(SOURCE EXCERPT)
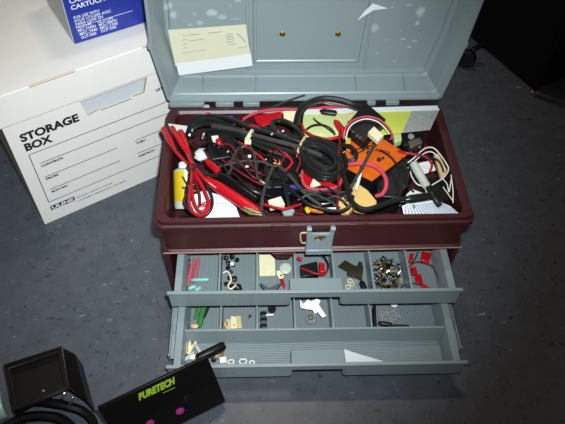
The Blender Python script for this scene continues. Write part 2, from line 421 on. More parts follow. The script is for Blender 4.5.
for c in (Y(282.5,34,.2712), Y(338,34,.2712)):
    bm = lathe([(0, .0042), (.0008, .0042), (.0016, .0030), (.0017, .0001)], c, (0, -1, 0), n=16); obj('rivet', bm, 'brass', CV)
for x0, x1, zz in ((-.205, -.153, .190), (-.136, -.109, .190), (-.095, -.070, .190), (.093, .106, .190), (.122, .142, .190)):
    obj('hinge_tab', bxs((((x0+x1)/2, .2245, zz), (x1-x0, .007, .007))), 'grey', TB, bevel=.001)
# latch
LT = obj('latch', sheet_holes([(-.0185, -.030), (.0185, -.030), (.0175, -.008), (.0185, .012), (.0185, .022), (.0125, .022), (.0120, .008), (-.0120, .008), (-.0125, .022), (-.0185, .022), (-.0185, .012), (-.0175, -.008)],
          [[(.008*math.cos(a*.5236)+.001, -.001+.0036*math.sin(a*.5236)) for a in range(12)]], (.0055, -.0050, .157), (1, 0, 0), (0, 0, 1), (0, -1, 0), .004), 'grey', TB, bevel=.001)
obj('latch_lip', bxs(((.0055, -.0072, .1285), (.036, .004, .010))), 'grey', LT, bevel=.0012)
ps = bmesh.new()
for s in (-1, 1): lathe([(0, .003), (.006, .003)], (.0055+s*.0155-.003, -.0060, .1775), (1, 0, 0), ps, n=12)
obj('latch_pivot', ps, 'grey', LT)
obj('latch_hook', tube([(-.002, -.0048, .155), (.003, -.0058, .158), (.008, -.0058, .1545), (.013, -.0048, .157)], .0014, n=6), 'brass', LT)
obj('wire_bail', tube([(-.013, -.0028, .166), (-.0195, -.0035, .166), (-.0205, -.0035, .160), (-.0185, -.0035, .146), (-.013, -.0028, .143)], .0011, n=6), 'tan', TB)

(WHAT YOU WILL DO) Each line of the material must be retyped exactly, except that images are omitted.

(TASK RESULT)
The Blender Python script for this scene continues. Write part 2, from line 421 on. More parts follow. The script is for Blender 4.5.
for c in (Y(282.5,34,.2712), Y(338,34,.2712)):
    bm = lathe([(0, .0042), (.0008, .0042), (.0016, .0030), (.0017, .0001)], c, (0, -1, 0), n=16); obj('rivet', bm, 'brass', CV)
for x0, x1, zz in ((-.205, -.153, .190), (-.136, -.109, .190), (-.095, -.070, .190), (.093, .106, .190), (.122, .142, .190)):
    obj('hinge_tab', bxs((((x0+x1)/2, .2245, zz), (x1-x0, .007, .007))), 'grey', TB, bevel=.001)
# latch
LT = obj('latch', sheet_holes([(-.0185, -.030), (.0185, -.030), (.0175, -.008), (.0185, .012), (.0185, .022), (.0125, .022), (.0120, .008), (-.0120, .008), (-.0125, .022), (-.0185, .022), (-.0185, .012), (-.0175, -.008)],
          [[(.008*math.cos(a*.5236)+.001, -.001+.0036*math.sin(a*.5236)) for a in range(12)]], (.0055, -.0050, .157), (1, 0, 0), (0, 0, 1), (0, -1, 0), .004), 'grey', TB, bevel=.001)
obj('latch_lip', bxs(((.0055, -.0072, .1285), (.036, .004, .010))), 'grey', LT, bevel=.0012)
ps = bmesh.new()
for s in (-1, 1): lathe([(0, .003), (.006, .003)], (.0055+s*.0155-.003, -.0060, .1775), (1, 0, 0), ps, n=12)
obj('latch_pivot', ps, 'grey', LT)
obj('latch_hook', tube([(-.002, -.0048, .155), (.003, -.0058, .158), (.008, -.0058, .1545), (.013, -.0048, .157)], .0014, n=6), 'brass', LT)
obj('wire_bail', tube([(-.013, -.0028, .166), (-.0195, -.0035, .166), (-.0205, -.0035, .160), (-.0185, -.0035, .146), (-.013, -.0028, .143)], .0011, n=6), 'tan', TB)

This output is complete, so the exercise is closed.